Auteur réalisateur Nicolas Deveaux est arrivé chez Cube avec un projet baptisé « 7 tonnes 2 », un court métrage devenu culte où il fait sauter un éléphant sur un trampoline. Si son sujet de prédilection est la représentation animale en l’emmenant dans des situations plus surréalistes, il n’en demeure pas moins très réaliste quant à la nécessité d’agir pour l’environnement.
Diplômé de Supinfocom (Rubika désormais) à Valenciennes, Nicolas Deveaux voue une grande passion au monde animalier qu’il aborde aussi avec un côté scientifique. « Il faut connaitre beaucoup de choses de l’anatomie, des habitudes de l’animal, des attitudes de mouvement pour le faire marcher. Et après tout mon travail c’est de faire voyager ces animaux et les emmener dans des contrées où ils n’ont pas l’habitude d’être sans trop les anthropomorphiser. Ils font des choses humaines mais ils restent de vrais animaux, par ce que l’on connait d’eux », explique-t-il.

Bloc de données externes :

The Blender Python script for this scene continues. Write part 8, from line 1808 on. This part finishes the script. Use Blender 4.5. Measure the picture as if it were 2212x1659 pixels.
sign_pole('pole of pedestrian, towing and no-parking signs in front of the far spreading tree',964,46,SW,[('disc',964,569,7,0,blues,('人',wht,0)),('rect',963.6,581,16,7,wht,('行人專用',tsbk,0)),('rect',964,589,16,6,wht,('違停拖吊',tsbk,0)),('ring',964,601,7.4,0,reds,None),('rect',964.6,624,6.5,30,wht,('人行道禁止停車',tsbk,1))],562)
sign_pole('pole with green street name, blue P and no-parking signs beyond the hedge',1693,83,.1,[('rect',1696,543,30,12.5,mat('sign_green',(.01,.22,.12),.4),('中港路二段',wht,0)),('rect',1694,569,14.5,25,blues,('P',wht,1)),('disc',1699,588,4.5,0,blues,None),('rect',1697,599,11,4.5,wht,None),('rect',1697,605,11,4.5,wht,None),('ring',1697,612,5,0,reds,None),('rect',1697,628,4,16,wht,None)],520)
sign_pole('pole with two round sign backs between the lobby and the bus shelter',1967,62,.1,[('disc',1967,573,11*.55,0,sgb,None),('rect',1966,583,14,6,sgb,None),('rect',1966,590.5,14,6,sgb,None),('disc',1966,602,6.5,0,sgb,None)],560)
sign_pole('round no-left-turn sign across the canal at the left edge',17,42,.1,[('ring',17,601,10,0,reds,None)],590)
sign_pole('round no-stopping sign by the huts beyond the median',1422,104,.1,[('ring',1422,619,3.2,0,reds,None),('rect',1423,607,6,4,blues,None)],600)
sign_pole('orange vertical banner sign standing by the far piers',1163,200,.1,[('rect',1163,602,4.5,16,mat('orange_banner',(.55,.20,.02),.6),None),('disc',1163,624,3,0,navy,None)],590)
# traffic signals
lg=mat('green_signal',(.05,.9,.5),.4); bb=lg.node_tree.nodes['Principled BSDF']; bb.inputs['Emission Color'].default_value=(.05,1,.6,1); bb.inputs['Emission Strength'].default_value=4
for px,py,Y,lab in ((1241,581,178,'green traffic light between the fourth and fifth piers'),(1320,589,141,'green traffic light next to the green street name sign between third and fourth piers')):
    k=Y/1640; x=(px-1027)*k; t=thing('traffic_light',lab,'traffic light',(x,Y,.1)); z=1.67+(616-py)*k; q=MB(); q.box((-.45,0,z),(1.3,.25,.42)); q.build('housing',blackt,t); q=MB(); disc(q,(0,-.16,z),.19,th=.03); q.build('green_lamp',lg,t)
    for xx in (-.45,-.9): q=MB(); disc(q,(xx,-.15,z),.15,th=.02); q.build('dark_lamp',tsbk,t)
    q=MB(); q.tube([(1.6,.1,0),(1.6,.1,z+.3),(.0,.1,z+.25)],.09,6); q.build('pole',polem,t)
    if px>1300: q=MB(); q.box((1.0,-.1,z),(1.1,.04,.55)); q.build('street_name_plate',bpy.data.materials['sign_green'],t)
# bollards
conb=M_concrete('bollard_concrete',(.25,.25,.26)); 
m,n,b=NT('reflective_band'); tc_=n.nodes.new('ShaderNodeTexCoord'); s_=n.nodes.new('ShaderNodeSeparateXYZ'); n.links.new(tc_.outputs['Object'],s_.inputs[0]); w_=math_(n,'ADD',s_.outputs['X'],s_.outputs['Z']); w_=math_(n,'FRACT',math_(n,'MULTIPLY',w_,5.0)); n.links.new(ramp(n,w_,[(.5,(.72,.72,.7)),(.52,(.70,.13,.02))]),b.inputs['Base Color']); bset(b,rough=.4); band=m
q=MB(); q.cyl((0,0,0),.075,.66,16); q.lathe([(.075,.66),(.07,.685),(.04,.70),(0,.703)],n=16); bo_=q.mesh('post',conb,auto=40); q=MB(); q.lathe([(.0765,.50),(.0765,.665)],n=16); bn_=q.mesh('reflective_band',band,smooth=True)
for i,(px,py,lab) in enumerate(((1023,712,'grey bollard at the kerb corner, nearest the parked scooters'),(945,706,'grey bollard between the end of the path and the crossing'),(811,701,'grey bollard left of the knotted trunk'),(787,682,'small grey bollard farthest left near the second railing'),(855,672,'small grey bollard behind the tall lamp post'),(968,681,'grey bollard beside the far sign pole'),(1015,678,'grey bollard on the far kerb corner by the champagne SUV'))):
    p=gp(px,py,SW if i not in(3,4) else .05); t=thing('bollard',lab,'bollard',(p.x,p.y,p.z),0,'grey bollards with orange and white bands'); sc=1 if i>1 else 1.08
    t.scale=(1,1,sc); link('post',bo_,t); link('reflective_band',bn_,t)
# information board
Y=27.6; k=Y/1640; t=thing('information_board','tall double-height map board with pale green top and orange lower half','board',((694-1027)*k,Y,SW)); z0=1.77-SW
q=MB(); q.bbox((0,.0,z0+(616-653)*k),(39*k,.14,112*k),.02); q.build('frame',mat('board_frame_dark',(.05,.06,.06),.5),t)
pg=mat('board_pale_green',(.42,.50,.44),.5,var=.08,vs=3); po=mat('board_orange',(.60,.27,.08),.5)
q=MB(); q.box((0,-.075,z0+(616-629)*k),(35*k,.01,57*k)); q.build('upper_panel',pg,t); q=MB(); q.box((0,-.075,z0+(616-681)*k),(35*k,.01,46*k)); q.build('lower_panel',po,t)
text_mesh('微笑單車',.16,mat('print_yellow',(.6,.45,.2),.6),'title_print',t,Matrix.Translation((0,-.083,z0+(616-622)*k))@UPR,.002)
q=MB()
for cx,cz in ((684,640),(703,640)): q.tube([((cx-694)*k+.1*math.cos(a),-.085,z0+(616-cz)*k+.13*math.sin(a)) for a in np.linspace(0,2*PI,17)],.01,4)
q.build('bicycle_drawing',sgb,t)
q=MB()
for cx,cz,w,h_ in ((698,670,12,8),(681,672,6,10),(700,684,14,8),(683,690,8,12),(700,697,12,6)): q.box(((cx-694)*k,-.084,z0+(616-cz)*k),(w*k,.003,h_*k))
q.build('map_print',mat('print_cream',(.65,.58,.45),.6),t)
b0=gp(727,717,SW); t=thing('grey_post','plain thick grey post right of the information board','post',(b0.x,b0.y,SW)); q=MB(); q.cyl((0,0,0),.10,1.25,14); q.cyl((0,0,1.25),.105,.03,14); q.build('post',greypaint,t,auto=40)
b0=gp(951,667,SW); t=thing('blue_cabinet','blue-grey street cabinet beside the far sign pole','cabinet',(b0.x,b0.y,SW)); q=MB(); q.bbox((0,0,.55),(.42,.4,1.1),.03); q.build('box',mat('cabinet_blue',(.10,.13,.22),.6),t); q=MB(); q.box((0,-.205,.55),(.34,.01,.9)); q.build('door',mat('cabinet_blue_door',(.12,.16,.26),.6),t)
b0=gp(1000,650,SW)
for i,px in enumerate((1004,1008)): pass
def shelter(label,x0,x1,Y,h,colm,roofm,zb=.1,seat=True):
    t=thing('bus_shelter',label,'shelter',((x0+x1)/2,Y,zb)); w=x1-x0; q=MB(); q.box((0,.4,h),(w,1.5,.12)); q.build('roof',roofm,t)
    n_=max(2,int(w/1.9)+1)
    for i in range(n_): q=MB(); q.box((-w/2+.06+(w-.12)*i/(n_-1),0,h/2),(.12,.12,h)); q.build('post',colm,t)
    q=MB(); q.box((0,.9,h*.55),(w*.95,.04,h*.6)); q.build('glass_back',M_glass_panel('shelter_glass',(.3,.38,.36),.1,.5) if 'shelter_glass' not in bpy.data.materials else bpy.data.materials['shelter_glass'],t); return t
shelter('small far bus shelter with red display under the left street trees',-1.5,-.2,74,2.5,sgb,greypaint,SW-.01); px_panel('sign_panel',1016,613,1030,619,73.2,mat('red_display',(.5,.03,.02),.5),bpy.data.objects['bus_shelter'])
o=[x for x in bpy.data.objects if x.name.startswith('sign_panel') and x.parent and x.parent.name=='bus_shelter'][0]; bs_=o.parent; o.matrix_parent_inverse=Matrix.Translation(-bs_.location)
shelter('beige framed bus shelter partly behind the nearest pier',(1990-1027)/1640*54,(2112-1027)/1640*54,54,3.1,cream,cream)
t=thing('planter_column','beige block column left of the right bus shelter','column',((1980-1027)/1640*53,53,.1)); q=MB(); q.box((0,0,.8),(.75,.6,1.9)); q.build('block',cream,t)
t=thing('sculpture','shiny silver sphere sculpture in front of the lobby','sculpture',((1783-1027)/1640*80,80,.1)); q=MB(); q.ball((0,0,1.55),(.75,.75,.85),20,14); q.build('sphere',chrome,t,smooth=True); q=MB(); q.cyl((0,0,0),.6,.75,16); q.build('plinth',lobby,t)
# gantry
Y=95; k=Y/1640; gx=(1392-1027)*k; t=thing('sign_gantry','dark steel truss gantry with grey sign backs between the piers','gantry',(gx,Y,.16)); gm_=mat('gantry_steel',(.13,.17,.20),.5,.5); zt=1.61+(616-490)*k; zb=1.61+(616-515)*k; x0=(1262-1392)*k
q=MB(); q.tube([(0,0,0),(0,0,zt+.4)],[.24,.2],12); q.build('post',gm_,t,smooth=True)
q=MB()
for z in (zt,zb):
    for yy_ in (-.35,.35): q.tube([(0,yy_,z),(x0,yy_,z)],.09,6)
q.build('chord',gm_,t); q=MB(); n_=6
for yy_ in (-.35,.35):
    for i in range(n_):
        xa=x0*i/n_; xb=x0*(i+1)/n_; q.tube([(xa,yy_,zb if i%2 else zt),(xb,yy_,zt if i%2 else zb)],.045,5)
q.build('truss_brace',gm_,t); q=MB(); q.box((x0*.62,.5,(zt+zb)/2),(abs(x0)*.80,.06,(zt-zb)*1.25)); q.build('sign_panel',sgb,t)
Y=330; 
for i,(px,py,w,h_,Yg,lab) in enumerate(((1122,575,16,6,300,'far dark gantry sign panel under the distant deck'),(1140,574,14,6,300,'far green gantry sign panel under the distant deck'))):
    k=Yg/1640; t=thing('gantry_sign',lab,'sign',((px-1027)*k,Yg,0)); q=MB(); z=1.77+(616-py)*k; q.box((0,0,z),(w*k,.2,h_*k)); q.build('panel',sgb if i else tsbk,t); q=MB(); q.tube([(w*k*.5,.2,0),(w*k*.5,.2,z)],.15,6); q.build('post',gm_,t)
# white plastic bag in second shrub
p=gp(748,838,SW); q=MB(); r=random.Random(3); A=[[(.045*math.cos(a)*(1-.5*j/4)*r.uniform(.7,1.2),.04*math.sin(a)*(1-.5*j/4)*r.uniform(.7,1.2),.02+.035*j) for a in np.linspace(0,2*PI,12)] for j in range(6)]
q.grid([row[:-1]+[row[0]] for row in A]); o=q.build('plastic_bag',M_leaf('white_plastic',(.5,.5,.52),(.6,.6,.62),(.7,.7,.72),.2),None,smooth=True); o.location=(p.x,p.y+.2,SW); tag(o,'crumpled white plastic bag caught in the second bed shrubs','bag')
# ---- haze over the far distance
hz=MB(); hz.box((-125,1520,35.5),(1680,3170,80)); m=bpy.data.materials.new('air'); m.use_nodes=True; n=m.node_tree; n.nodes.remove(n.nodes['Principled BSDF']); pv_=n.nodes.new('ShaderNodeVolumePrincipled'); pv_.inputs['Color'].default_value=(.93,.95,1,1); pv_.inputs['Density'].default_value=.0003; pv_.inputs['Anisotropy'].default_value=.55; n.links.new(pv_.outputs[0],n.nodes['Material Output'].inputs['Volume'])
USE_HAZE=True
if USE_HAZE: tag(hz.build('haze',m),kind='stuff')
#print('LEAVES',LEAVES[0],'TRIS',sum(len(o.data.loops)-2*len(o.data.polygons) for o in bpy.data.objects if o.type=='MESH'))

Alors si concernant l’acronyme RSE il est un peu perplexe, « Je ne sais même pas ce que cela veut dire, Recherche Super Energie ? Ressources Sociales et Environnementales ? », avoue Nicolas, il enchaîne aussitôt assurant « mais cela me parle. L’environnement est quelque chose qui m’intéresse, ou m’angoisse beaucoup depuis longtemps. La question de l’animal est reliée à celle de l’environnement. Ce qui me touche en plus c’est la perte de le biodiversité, l’altération des paysages sauvages ». Et bien sûr pas question de rester à ne rien faire, « Dans ma vie de tous les jours cela a des conséquences sur beaucoup de choix que je fais, à commencer par ne pas faire l’autruche… », comme quoi les animaux, c’est dans son ADN !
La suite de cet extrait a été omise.